Exercise prompt: Would you print the material exactly, starting at its first line and ending at the line holding "COL = scene.collection"?

Given material:

########################################

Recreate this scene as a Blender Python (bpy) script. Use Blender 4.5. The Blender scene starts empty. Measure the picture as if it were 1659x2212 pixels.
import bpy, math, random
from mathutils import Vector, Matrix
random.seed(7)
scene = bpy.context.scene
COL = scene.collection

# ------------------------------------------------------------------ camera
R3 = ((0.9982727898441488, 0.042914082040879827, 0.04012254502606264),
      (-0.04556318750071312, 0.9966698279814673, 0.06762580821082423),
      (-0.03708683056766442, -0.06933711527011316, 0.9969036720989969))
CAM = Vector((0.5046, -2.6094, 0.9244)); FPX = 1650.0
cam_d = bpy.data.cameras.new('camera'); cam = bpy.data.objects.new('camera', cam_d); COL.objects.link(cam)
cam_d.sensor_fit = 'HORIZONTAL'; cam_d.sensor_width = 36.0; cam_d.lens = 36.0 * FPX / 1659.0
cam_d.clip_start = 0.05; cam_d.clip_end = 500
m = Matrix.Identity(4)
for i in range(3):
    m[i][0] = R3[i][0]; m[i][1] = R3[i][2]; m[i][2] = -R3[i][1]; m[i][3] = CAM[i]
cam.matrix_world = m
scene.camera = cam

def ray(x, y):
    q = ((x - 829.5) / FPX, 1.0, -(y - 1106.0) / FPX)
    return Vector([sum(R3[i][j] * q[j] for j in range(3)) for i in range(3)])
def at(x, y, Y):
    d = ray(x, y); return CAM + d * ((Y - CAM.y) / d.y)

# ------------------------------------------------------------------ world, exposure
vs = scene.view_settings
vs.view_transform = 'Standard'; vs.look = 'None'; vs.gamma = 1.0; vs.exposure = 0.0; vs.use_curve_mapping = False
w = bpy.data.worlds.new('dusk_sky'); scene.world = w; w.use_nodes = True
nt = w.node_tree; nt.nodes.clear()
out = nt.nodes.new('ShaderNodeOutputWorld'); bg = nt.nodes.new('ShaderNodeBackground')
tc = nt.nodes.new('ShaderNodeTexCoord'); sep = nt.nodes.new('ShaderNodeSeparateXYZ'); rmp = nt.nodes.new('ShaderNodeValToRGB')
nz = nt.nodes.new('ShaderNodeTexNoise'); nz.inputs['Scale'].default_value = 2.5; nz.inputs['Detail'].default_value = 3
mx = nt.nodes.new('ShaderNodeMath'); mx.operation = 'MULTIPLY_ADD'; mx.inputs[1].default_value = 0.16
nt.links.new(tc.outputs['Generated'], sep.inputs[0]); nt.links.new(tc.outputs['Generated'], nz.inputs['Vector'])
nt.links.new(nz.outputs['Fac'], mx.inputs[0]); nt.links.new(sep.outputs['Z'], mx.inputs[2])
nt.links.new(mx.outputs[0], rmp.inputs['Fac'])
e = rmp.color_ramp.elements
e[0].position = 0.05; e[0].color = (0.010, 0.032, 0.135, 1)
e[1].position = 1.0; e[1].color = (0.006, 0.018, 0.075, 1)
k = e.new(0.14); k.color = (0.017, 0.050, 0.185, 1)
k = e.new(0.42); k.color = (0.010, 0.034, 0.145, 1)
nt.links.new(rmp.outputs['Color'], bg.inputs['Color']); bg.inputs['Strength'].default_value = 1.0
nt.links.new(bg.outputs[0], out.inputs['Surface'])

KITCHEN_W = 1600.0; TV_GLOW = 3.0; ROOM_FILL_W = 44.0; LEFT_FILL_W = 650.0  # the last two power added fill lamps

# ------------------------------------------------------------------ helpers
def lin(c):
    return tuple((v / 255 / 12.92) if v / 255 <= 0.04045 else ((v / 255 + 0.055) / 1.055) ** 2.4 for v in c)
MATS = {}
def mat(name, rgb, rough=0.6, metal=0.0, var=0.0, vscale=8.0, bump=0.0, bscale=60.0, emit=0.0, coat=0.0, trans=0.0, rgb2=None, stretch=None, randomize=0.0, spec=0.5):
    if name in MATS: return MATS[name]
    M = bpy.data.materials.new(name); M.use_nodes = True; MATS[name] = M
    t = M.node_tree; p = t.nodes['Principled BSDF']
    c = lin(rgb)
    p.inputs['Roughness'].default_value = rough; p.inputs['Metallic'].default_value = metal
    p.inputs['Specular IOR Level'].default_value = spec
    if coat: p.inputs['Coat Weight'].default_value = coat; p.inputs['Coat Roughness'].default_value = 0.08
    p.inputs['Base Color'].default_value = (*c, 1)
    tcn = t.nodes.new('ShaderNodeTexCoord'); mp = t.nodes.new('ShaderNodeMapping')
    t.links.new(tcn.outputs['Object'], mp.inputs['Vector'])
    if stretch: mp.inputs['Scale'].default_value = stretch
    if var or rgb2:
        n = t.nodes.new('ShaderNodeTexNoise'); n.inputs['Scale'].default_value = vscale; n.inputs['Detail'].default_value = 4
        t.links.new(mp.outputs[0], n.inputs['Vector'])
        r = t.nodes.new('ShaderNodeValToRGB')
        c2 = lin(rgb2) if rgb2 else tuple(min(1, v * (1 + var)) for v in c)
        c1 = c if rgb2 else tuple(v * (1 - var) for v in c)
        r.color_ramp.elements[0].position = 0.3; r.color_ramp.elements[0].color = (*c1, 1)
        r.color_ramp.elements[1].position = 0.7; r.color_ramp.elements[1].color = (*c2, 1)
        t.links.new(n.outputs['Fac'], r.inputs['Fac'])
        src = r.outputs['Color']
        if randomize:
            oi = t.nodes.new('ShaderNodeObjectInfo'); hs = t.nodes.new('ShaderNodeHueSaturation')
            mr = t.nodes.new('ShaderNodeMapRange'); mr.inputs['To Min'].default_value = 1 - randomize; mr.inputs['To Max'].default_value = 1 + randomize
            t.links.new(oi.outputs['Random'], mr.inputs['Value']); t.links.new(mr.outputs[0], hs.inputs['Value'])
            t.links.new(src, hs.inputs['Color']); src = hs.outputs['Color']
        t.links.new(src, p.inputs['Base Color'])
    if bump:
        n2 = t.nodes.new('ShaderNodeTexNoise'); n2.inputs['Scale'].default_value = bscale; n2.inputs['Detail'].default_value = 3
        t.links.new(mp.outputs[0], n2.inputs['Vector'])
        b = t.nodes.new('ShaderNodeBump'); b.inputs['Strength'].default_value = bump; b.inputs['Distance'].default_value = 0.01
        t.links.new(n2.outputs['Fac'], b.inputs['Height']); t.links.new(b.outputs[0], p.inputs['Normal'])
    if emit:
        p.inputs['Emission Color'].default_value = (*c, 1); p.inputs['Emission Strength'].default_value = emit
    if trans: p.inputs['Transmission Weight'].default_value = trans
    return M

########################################

Expected answer:
Recreate this scene as a Blender Python (bpy) script. Use Blender 4.5. The Blender scene starts empty. Measure the picture as if it were 1659x2212 pixels.
import bpy, math, random
from mathutils import Vector, Matrix
random.seed(7)
scene = bpy.context.scene
COL = scene.collection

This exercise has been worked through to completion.